+++ Given entries +++

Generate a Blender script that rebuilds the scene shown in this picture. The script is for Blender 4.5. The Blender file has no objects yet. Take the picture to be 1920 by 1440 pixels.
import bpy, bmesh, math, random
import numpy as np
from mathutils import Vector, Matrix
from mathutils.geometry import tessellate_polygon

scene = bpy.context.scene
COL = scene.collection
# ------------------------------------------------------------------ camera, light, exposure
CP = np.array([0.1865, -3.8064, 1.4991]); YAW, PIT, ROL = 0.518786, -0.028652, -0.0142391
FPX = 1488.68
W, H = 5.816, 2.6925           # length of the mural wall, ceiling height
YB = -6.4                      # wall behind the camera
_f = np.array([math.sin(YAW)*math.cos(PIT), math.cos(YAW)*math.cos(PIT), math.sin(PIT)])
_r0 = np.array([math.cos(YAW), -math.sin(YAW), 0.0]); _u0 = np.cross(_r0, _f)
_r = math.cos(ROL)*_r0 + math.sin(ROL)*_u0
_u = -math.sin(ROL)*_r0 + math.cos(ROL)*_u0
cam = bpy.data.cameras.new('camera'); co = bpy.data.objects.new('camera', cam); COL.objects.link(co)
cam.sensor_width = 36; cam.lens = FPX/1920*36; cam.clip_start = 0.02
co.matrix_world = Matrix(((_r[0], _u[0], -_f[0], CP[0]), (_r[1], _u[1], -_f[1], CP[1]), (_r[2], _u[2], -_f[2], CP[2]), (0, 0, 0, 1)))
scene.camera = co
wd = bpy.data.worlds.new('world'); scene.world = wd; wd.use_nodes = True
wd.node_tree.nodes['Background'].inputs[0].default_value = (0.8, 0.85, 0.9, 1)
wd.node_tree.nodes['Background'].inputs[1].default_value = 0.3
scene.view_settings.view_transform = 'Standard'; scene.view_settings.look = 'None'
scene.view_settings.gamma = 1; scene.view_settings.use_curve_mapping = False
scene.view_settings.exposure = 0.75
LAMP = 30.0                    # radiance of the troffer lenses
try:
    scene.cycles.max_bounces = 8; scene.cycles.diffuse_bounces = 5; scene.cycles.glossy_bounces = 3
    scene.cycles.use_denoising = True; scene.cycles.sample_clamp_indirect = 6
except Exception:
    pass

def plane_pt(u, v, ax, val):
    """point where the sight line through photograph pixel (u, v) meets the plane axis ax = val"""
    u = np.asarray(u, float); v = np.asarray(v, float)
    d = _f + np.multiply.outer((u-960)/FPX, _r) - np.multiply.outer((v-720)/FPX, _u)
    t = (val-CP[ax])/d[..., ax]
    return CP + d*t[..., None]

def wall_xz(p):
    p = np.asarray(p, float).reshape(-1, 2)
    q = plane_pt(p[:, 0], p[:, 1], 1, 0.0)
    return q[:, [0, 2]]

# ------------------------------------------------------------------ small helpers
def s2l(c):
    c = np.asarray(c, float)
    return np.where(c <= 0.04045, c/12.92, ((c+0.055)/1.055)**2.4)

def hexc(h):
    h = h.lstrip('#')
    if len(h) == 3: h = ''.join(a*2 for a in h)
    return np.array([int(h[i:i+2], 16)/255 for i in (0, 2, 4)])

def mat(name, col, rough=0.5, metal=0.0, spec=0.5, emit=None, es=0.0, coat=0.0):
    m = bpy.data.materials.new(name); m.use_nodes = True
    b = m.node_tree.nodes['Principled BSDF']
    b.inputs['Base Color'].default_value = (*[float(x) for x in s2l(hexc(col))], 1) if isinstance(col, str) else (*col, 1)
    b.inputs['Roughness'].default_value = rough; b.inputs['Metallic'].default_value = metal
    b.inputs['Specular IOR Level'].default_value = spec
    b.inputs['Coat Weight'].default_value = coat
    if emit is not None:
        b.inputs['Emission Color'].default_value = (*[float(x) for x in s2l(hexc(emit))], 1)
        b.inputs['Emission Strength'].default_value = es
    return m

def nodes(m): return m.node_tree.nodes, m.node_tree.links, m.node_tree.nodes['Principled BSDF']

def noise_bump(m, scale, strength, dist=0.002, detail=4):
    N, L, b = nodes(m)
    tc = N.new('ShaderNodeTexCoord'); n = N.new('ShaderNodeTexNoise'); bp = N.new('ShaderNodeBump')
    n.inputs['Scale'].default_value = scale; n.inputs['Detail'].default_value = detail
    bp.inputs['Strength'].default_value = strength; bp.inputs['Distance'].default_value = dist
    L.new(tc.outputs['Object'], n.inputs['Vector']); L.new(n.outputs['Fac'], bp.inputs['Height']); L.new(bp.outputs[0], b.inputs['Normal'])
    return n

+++
+++ Given entries +++

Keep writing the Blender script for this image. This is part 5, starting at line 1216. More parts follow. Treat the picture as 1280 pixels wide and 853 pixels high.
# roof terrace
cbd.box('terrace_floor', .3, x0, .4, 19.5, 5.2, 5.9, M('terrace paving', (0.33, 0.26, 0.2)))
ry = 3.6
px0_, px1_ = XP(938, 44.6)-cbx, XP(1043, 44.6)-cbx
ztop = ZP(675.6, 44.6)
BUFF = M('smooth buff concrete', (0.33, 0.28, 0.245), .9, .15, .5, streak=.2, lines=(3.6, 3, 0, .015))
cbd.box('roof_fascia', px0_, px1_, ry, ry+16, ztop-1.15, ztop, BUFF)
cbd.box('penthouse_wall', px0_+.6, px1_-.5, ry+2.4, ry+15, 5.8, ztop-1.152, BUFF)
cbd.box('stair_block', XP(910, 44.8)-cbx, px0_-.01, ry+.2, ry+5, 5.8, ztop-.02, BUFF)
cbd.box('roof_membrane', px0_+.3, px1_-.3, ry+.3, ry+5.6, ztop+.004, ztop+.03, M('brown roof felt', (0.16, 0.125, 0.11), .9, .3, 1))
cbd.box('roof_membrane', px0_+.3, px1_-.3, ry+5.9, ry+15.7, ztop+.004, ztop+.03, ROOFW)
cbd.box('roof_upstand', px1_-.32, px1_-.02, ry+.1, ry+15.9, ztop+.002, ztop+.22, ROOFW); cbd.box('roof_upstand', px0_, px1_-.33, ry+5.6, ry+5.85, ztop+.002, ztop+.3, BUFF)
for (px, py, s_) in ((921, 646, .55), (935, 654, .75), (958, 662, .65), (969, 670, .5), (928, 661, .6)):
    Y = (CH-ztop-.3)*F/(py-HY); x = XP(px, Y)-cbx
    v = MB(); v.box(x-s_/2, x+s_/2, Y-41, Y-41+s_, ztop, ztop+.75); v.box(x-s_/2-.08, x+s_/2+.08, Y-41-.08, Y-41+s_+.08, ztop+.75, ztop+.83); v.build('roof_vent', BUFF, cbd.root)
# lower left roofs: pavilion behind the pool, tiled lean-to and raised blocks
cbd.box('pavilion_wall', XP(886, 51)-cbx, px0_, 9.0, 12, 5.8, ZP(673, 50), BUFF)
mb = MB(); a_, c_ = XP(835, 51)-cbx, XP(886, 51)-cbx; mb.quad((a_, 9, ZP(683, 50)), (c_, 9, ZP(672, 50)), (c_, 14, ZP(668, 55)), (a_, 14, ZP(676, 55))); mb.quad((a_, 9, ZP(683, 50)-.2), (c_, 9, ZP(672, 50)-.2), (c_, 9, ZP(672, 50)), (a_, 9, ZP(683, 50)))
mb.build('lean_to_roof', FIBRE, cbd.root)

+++

Give again, word for word, every line of the listing above from the one with "Generate a Blender" to the one with "from mathutils.geometry import", both inclusive, and nothing beyond them.

Generate a Blender script that rebuilds the scene shown in this picture. The script is for Blender 4.5. The Blender file has no objects yet. Take the picture to be 1920 by 1440 pixels.
import bpy, bmesh, math, random
import numpy as np
from mathutils import Vector, Matrix
from mathutils.geometry import tessellate_polygon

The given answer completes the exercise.